Swept Away

Frank Mariani

Frank Mariani

Frank Mariani is seasoned (but young-at-heart) artist with over 40 years of experience in the visual arts. Like many of his colleagues, his roots go wayyyy back to childhood where his creativity revealed itself not just in art class, but in the margins and odd free spaces of notebooks, much to the chagrin (and sometimes scolding) of his teachers. When the muse strikes, the hand draws!

Frank Mariani

Frank Mariani

Frank Mariani is seasoned (but young-at-heart) artist with over 40 years of experience in the visual arts. Like many of his colleagues, his roots go wayyyy back to childhood where his creativity revealed itself not just in art class, but in the margins and odd free spaces of notebooks, much to the chagrin (and sometimes scolding) of his teachers. When the muse strikes, the hand draws!

November 13, 2021

I do not plan to use this page to repeat Facebook posts, but I will make exceptions on occasion if there’s a backstory I find interesting and hopefully insightful on how a cartoonist works.

When I started drawing editorial cartoons, I vowed to stick to lighthearted satire and leave darker matter to other content providers. I figured we all needed a break from the dreary news around us. But the recent drowning in lower Niagara’s powerful rapids stuck in my mind as a story that I should address. The initial challenge was simple: where’s the satirical angle? Once the cartooning gears started turning, possibilities emerged.

My first idea had something to do with Niagara’s history of attracting fearless (or senseless) risk-takers. “Unintended Daredevils” popped into my mind as I recalled the story about the 1912 Ice Bridge Disaster when unsuspecting Sunday pleasure seekers met their doom.

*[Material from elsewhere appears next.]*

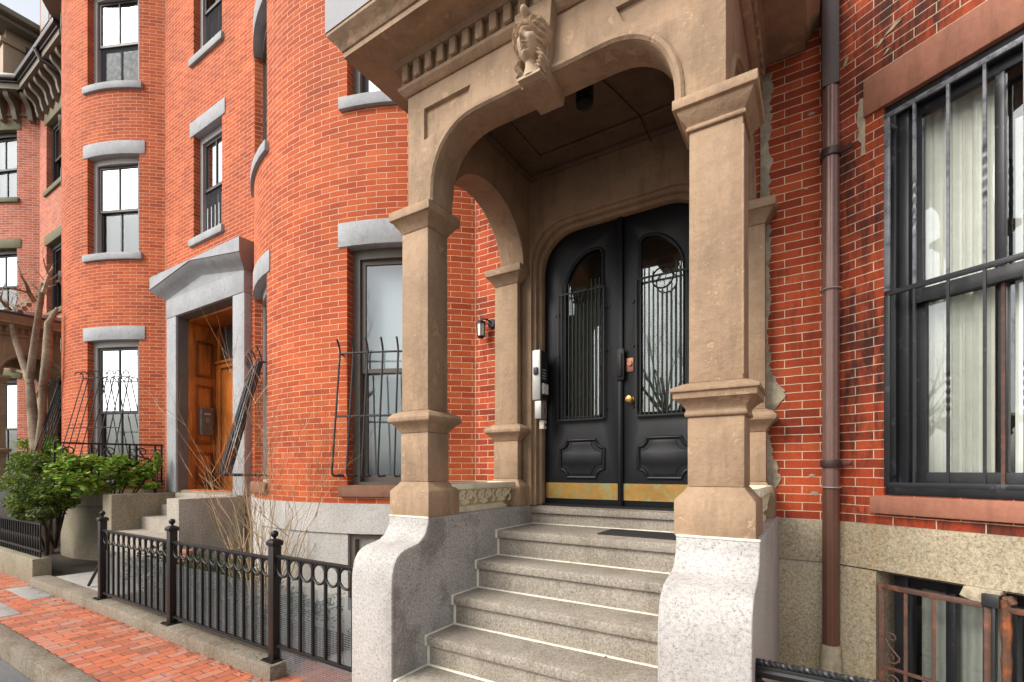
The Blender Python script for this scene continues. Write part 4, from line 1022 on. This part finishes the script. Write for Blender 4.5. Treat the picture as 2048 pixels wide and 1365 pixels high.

But this accident wasn’t some dusty century-old tale of woe. It had just happened and the victim was a local young man only 15 years old, out fishing with his father. There would be no clever gag to explore, not if I cared about the heartbreak of the young man’s family and friends.

There had to be another way to make a commentary with sensitivity. After running a rough idea by the managing editor at the Niagara Gazette, he agreed that my approach would work.

Any loss of life is tragic, but it’s particularly poignant for parents who lose a child. And almost unimaginable if they are eyewitness to a horrifying mishap.

I closed my Facebook post with this: Nature and specifically Niagara can be incredibly beautiful and devastatingly cruel. To quote the 1980s Hill Street Blues police drama, “Let’s Be Careful Out There.”

1 thought on “Swept Away”

  1. We lost a distant family member in the Canadian side of the river, and it is a near-miracle that two other members of that family were not lost to the sudden current change which dashed them all into debris while diving. I grew up on a harbor with many ponds in the area. Each was usually friendly but that can change in an instant, so no matter how used to a body of water someone is, it is always essential to remember precautions and awareness, because even with them things can get risky.